Michael F. Brown
The Electronic Intifada / December 3, 2020
When Democratic Majority for Israel, a lobby group, is upset by a slogan supporting freedom and equal rights for Palestinians and Jews, they now have reason to hope Congresswoman Rashida Tlaib will cave to their pressure.
Tlaib had retweeted Democratic Party activist Rasha Mubarak’s 29 November call that “From the river to the sea, Palestine will be free.”
Mubarak’s tweet, accompanied by emojis of a Palestinian flag and a dove with an olive branch, marked the International Day of Solidarity with the Palestinian People.
Tlaib, however, removed the retweet, apparently after it had come under attack from Democratic Majority for Israel. The lobby group claimed that by sharing Mubarak’s tweet, Tlaib was indicating that “she sees the entire State of Israel as illegitimate and wants it eliminated.”
“That’s an immoral and reprehensible position,” the group added.
Tlaib did not explain her reversal. Nor did she respond to The Electronic Intifada’s request for an explanation of why she backed down.
Tlaib left standing her own tweet from the same day, stating that she was thinking of her grandmother and family in Palestine.
“From Detroit to Gaza, we will always fight against oppression and inequality,” Tlaib’s tweet states.
That’s a fine sentiment that Democratic Majority for Israel didn’t challenge – perhaps because its lack of specificity doesn’t challenge Israel as culpable for the situation in Gaza or even mention the West Bank.
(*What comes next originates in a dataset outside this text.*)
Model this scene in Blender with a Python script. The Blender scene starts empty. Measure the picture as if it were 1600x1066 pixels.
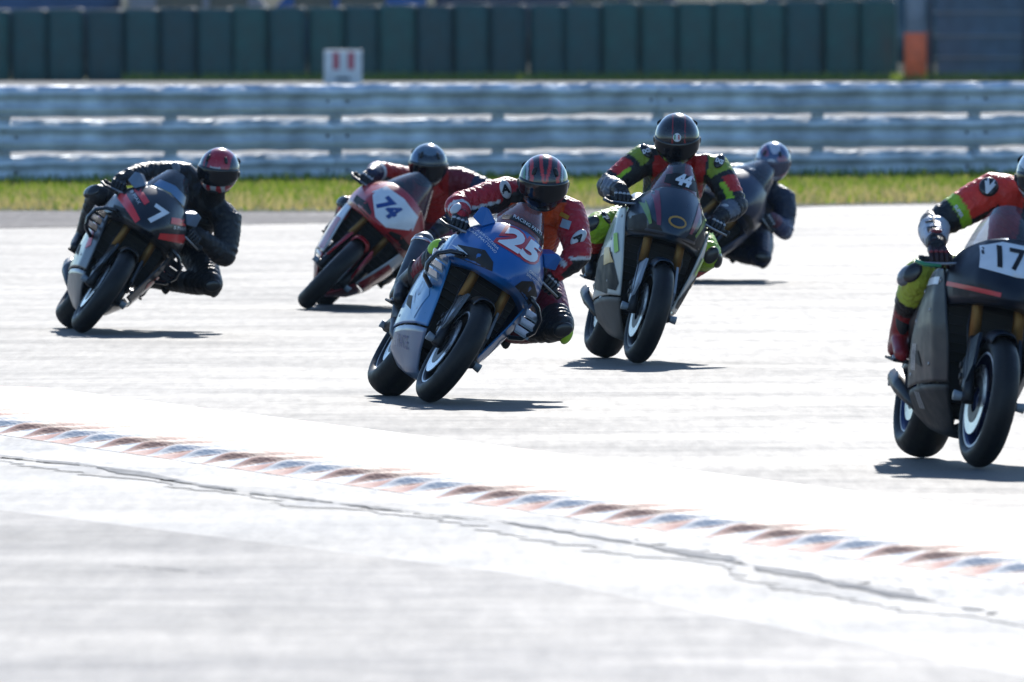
import bpy, bmesh, math, random
import numpy as np
from mathutils import Vector, Matrix, Euler
from mathutils.bvhtree import BVHTree
random.seed(7)
R = math.radians
scene = bpy.context.scene
COL = scene.collection

# ------------------------------------------------------------------ camera
FPX = 22000.0            # focal length in photo pixels (1600 wide)
HCAM = 2.16              # camera height
PITCH = math.atan(551.0 / FPX)
cam_d = bpy.data.cameras.new('camera')
cam = bpy.data.objects.new('camera', cam_d)
COL.objects.link(cam)
cam_d.sensor_width = 36.0
cam_d.lens = FPX * 36.0 / 1600.0
cam_d.clip_start = 1.0
cam_d.clip_end = 3000.0
cam.location = (0, 0, HCAM)
cam.rotation_euler = (R(90) - PITCH, 0, 0)
cam_d.dof.use_dof = True
cam_d.dof.focus_distance = 74.5
cam_d.dof.aperture_fstop = 9.0
scene.camera = cam

# ------------------------------------------------------------------ sky and sun
SUN_EL = R(32.0)
SUN_DX = 0.10            # sun stands a little to the right behind the riders
sd = Vector((SUN_DX, 1.0, 0)).normalized()
sun_dir = Vector((sd.x * math.cos(SUN_EL), sd.y * math.cos(SUN_EL), math.sin(SUN_EL)))
world = bpy.data.worlds.new('World')
scene.world = world
world.use_nodes = True
wn = world.node_tree
sky = wn.nodes.new('ShaderNodeTexSky')
sky.sky_type = 'NISHITA'
sky.sun_disc = False
sky.sun_elevation = SUN_EL
sky.sun_rotation = math.atan2(sun_dir.x, sun_dir.y)
sky.air_density = 1.0
sky.dust_density = 0.3
sky.ozone_density = 3.0
bg = wn.nodes['Background']
tint = wn.nodes.new('ShaderNodeMix'); tint.data_type = 'RGBA'; tint.blend_type = 'MULTIPLY'; tint.inputs[0].default_value = 1
tint.inputs[7].default_value = (.85, 1.0, 1.14, 1)       # cool white balance of the picture
wn.links.new(sky.outputs[0], tint.inputs[6])
wn.links.new(tint.outputs[2], bg.inputs[0])
bg.inputs[1].default_value = 0.12
sun_d = bpy.data.lights.new('sun', 'SUN')
sun_d.energy = 4.2
sun_d.angle = R(0.53)
sun_d.color = (1.0, 0.955, 0.89)
sun = bpy.data.objects.new('sun', sun_d)
COL.objects.link(sun)
sun.rotation_euler = sun_dir.to_track_quat('Z', 'Y').to_euler()
sun.location = (10, 60, 60)
scene.view_settings.view_transform = 'Standard'
scene.view_settings.look = 'None'
scene.view_settings.exposure = 0.45
scene.view_settings.gamma = 1.0
scene.view_settings.use_curve_mapping = False
scene.cycles.use_denoising = True
scene.cycles.max_bounces = 6
scene.cycles.transparent_max_bounces = 12
scene.cycles.sample_clamp_indirect = 6.0
scene.cycles.volume_bounces = 0

CP, SP = math.cos(PITCH), math.sin(PITCH)
def at(px, py, Y):
    """world point seen at photo pixel (px, py) at distance Y"""
    u, v = (px - 800) / FPX, (533 - py) / FPX
    t = Y / (v * SP + CP)
    return Vector((t * u, Y, HCAM + t * (v * CP - SP)))
def gp(px, py, z=0.0):
    """ground point seen at a photo pixel"""
    u, v = (px - 800) / FPX, (533 - py) / FPX
    t = (z - HCAM) / (v * CP - SP)
    return Vector((t * u, t * (v * SP + CP), z))

# ------------------------------------------------------------------ materials
MATS = {}
def mat(name, color=(.5, .5, .5), rough=.5, metal=0., coat=0., vary=.12, vscale=14., bump=0., bscale=60., attr=None, spec=.5, sheen=0.):
    if name in MATS: return MATS[name]
    m = bpy.data.materials.new(name); m.use_nodes = True
    nt = m.node_tree; N = nt.nodes; L = nt.links
    b = N['Principled BSDF']
    b.inputs['Roughness'].default_value = rough
    b.inputs['Metallic'].default_value = metal
    b.inputs['Coat Weight'].default_value = coat
    b.inputs['Coat Roughness'].default_value = .08
    b.inputs['Specular IOR Level'].default_value = spec
    if sheen: b.inputs['Sheen Weight'].default_value = sheen
    tc = N.new('ShaderNodeTexCoord')
    nz = N.new('ShaderNodeTexNoise'); nz.inputs['Scale'].default_value = vscale; nz.inputs['Detail'].default_value = 5
    L.new(tc.outputs['Object'], nz.inputs['Vector'])
    mr = N.new('ShaderNodeMapRange'); mr.inputs[1].default_value = .3; mr.inputs[2].default_value = .7
    mr.inputs[3].default_value = 1 - vary; mr.inputs[4].default_value = 1 + vary
    L.new(nz.outputs[0], mr.inputs[0])
    mx = N.new('ShaderNodeMix'); mx.data_type = 'RGBA'; mx.blend_type = 'MULTIPLY'; mx.inputs[0].default_value = 1
    if attr:
        at_ = N.new('ShaderNodeAttribute'); at_.attribute_name = attr
        L.new(at_.outputs['Color'], mx.inputs[6])
    else:
        mx.inputs[6].default_value = (*color, 1)
    L.new(mr.outputs[0], mx.inputs[7])
    L.new(mx.outputs[2], b.inputs['Base Color'])
    r2 = N.new('ShaderNodeMapRange'); r2.inputs[1].default_value = .3; r2.inputs[2].default_value = .7
    r2.inputs[3].default_value = max(.02, rough - .07); r2.inputs[4].default_value = min(1, rough + .1)
    L.new(nz.outputs[0], r2.inputs[0]); L.new(r2.outputs[0], b.inputs['Roughness'])
    if bump:
        n2 = N.new('ShaderNodeTexNoise'); n2.inputs['Scale'].default_value = bscale; n2.inputs['Detail'].default_value = 3
        L.new(tc.outputs['Object'], n2.inputs['Vector'])
        bp = N.new('ShaderNodeBump'); bp.inputs['Strength'].default_value = bump; bp.inputs['Distance'].default_value = .01
        L.new(n2.outputs[0], bp.inputs['Height']); L.new(bp.outputs[0], b.inputs['Normal'])
    MATS[name] = m
    return m

def ground_mat(name, c1, c2, rough, scale, stretch=(1, 1, 1), bump=.25, bscale=90., spec=.5, speck=0., gscale=14., grain=.35, streak=.5):
    m = bpy.data.materials.new(name); m.use_nodes = True
    nt = m.node_tree; N = nt.nodes; L = nt.links
    b = N['Principled BSDF']; b.inputs['Specular IOR Level'].default_value = spec
    tc = N.new('ShaderNodeTexCoord'); mp = N.new('ShaderNodeMapping'); mp.inputs['Scale'].default_value = stretch
    L.new(tc.outputs['Object'], mp.inputs['Vector'])
    nz = N.new('ShaderNodeTexNoise'); nz.inputs['Scale'].default_value = scale; nz.inputs['Detail'].default_value = 8; nz.inputs['Roughness'].default_value = .65
    L.new(mp.outputs[0], nz.inputs['Vector'])
    cr = N.new('ShaderNodeValToRGB'); cr.color_ramp.elements[0].position = .32; cr.color_ramp.elements[1].position = .68
    cr.color_ramp.elements[0].color = (*c1, 1); cr.color_ramp.elements[1].color = (*c2, 1)
    L.new(nz.outputs[0], cr.inputs[0])
    last = cr.outputs[0]
    n3 = N.new('ShaderNodeTexNoise'); n3.inputs['Scale'].default_value = bscale; n3.inputs['Detail'].default_value = 4
    L.new(tc.outputs['Object'], n3.inputs['Vector'])
    if speck:
        mr = N.new('ShaderNodeMapRange'); mr.inputs[1].default_value = .35; mr.inputs[2].default_value = .65
        mr.inputs[3].default_value = 1 - speck; mr.inputs[4].default_value = 1 + speck
        L.new(n3.outputs[0], mr.inputs[0])
        mx = N.new('ShaderNodeMix'); mx.data_type = 'RGBA'; mx.blend_type = 'MULTIPLY'; mx.inputs[0].default_value = 1
        L.new(last, mx.inputs[6]); L.new(mr.outputs[0], mx.inputs[7]); last = mx.outputs[2]
    L.new(last, b.inputs['Base Color'])
    # long grain and streaks, so that they still show at a low angle
    mg = N.new('ShaderNodeMapping'); mg.inputs['Scale'].default_value = (1, .07, 1); L.new(tc.outputs['Object'], mg.inputs['Vector'])
    ng = N.new('ShaderNodeTexNoise'); ng.inputs['Scale'].default_value = gscale; ng.inputs['Detail'].default_value = 4; ng.inputs['Roughness'].default_value = .7
    L.new(mg.outputs[0], ng.inputs['Vector'])
    mo = N.new('ShaderNodeMapping'); mo.inputs['Scale'].default_value = (.25, .5, 1); mo.inputs['Rotation'].default_value = (0, 0, R(8)); L.new(tc.outputs['Object'], mo.inputs['Vector'])
    no = N.new('ShaderNodeTexNoise'); no.inputs['Scale'].default_value = 1.3; no.inputs['Detail'].default_value = 6; no.inputs['Roughness'].default_value = .7
    L.new(mo.outputs[0], no.inputs['Vector'])
    ad = N.new('ShaderNodeMath'); ad.operation = 'MULTIPLY_ADD'; ad.inputs[1].default_value = grain; L.new(ng.outputs[0], ad.inputs[0])
    a2 = N.new('ShaderNodeMath'); a2.operation = 'MULTIPLY'; a2.inputs[1].default_value = streak; L.new(no.outputs[0], a2.inputs[0])
    a3 = N.new('ShaderNodeMath'); a3.operation = 'ADD'; a3.inputs[1].default_value = rough - .5 * grain - .5 * streak; L.new(a2.outputs[0], a3.inputs[0])
    L.new(a3.outputs[0], ad.inputs[2]); L.new(ad.outputs[0], b.inputs['Roughness'])
    if bump:
        bp = N.new('ShaderNodeBump'); bp.inputs['Strength'].default_value = bump; bp.inputs['Distance'].default_value = .006
        L.new(n3.outputs[0], bp.inputs['Height']); L.new(bp.outputs[0], b.inputs['Normal'])
    return m

# ------------------------------------------------------------------ object helpers
def link(name, me, parent=None, loc=None):
    o = bpy.data.objects.new(name, me)
    COL.objects.link(o)
    if parent is not None: o.parent = parent
    if loc is not None: o.location = loc
    return o
def empty(name, loc=(0, 0, 0), rot=(0, 0, 0), parent=None):
    o = bpy.data.objects.new(name, None); COL.objects.link(o)
    o.location = loc; o.rotation_euler = rot; o.empty_display_size = .1
    if parent is not None: o.parent = parent
    return o
def tag(o, label=None, cat=None, group=None, kind=None):
    if label: o['label'] = label
    if cat: o['category'] = cat
    if group: o['group'] = group
    if kind: o['kind'] = kind
    return o
def setmats(me, mats):
    for m in (mats if isinstance(mats, (list, tuple)) else [mats]): me.materials.append(m)
def smooth(me, v=True):
    me.polygons.foreach_set('use_smooth', [v] * len(me.polygons))
def mesh(name, verts, faces, m, parent=None, sm=False, mi=None, loc=None):
    me = bpy.data.meshes.new(name)
    me.from_pydata([tuple(v) for v in verts], [], faces)
    if mi is not None: me.polygons.foreach_set('material_index', mi)
    setmats(me, m)
    if sm: smooth(me)
    me.validate(); me.update()
    return link(name, me, parent, loc)
def bmobj(name, bm, m, parent=None, sm=False, loc=None):
    bmesh.ops.recalc_face_normals(bm, faces=bm.faces)
    me = bpy.data.meshes.new(name); bm.to_mesh(me); bm.free()
    setmats(me, m)
    if sm: smooth(me)
    return link(name, me, parent, loc)
def bake(me_in, mods):
    """run modifiers over a mesh and return the evaluated mesh"""
    o = bpy.data.objects.new('tmp', me_in); COL.objects.link(o)
    for typ, props in mods:
        md = o.modifiers.new(typ, typ)
        for k, v in props.items(): setattr(md, k, v)
    dg = bpy.context.evaluated_depsgraph_get(); dg.update()
    me = bpy.data.meshes.new_from_object(o.evaluated_get(dg))
    bpy.data.objects.remove(o); bpy.data.meshes.remove(me_in)
    return me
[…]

Tlaib’s removal of Mubarak’s tweet, however, is a cause for concern in a climate where groups measure their success by their ability to stifle speech supportive of Palestinian rights.
It sends a signal to the Israel lobby that Tlaib can be bullied.
The Electronic Intifada’s Ali Abunimah expressed dismay at Tlaib’s action, asserting that “appeasement never works and only invites more pressure.”
Former UK Labour MP Chris Williamson agreed with that statement, adding that “trying to appease the Israel lobby is doomed to disaster.”
Instead of backing down, Tlaib could have kept Mubarak’s tweet on her timeline and responded to Democratic Majority for Israel along these lines: “I support equal rights for Palestinians and Jews. The Israel lobby supports an apartheid state. Join me or at least stop standing in the way of freedom and equal rights for Palestinians.”
Tlaib, the sole Palestinian American Democrat in Congress, is likely to be the first censured if matters proceed in the US as they have in the UK – where a relentless political witch hunt instigated by the Israel lobby has driven supporters of Palestinian rights like Williamson out of the Labour Party using false accusations of anti-Semitism.
There have previously been calls for Tlaib’s censure from politicians who are only too happy to back Israel’s systematic abuses of Palestinian rights.
Writer Peter Beinart, a recent adherent to support for one state with equal rights for all, vigorously defended Tlaib against Democratic Majority for Israel’s criticisms.
He pointed out that Tlaib supports a one-state solution with equal rights.
And Beinart wondered how Democratic Majority for Israel could consider that less moral than the present reality where “millions of Palestinians lack citizenship, due process, free movement and the right to vote for the government that controls their lives.”
Israel and its supporters routinely smear anybody – Palestinian, Jewish or any other equal rights advocate – who supports a single democratic state as wanting the “destruction” or “elimination” of Israel.
This inflammatory language is akin to claiming that Black Americans or Black South Africans who called for the end of Jim Crow or apartheid were demanding the “destruction of the United States,” or the “destruction of South Africa.”
Indeed, many racists made and still make such accusations.
This is not the first time that the expression has led to a political fight. Prominent Black scholar and CNN contributor Marc Lamont Hill was fired by the news organization for using a similar phrase, while former US Senator Rick Santorum is employed by CNN despite having once said, “All the people that live in the West Bank are Israelis. They are not Palestinians. There is no Palestinian. This is Israeli land.”
Equal rights seen as a threat
“From the river to the sea, Palestine will be free” is a catchy way of saying that the apartheid reality that exists there today will be replaced with equal rights for all.
That is precisely why Democratic Majority for Israel finds the slogan so threatening: They do not want the kind of change that happened in South Africa, where an apartheid regime was toppled and replaced with a state with equal rights for all.
A tweet may be a small thing, but Tlaib should not have been intimidated into removing it.
Doing so allows the enemies of Palestinian rights to define the terms of discussion and is a tacit admission that what she retweeted was somehow wrong.
She’s in a lonely position in Washington and even within the slow-moving Democratic Party, but the grassroots and American public are increasingly on the side of Palestinian liberation.
Tlaib is going to be viciously attacked in the months and years ahead as a Palestinian American Democrat with a strong point of view supporting Palestinian rights and one state. When allies rally to her defense, however, that is not the time to stand down, but to reassert the moral power and vision of equal rights over Israeli apartheid.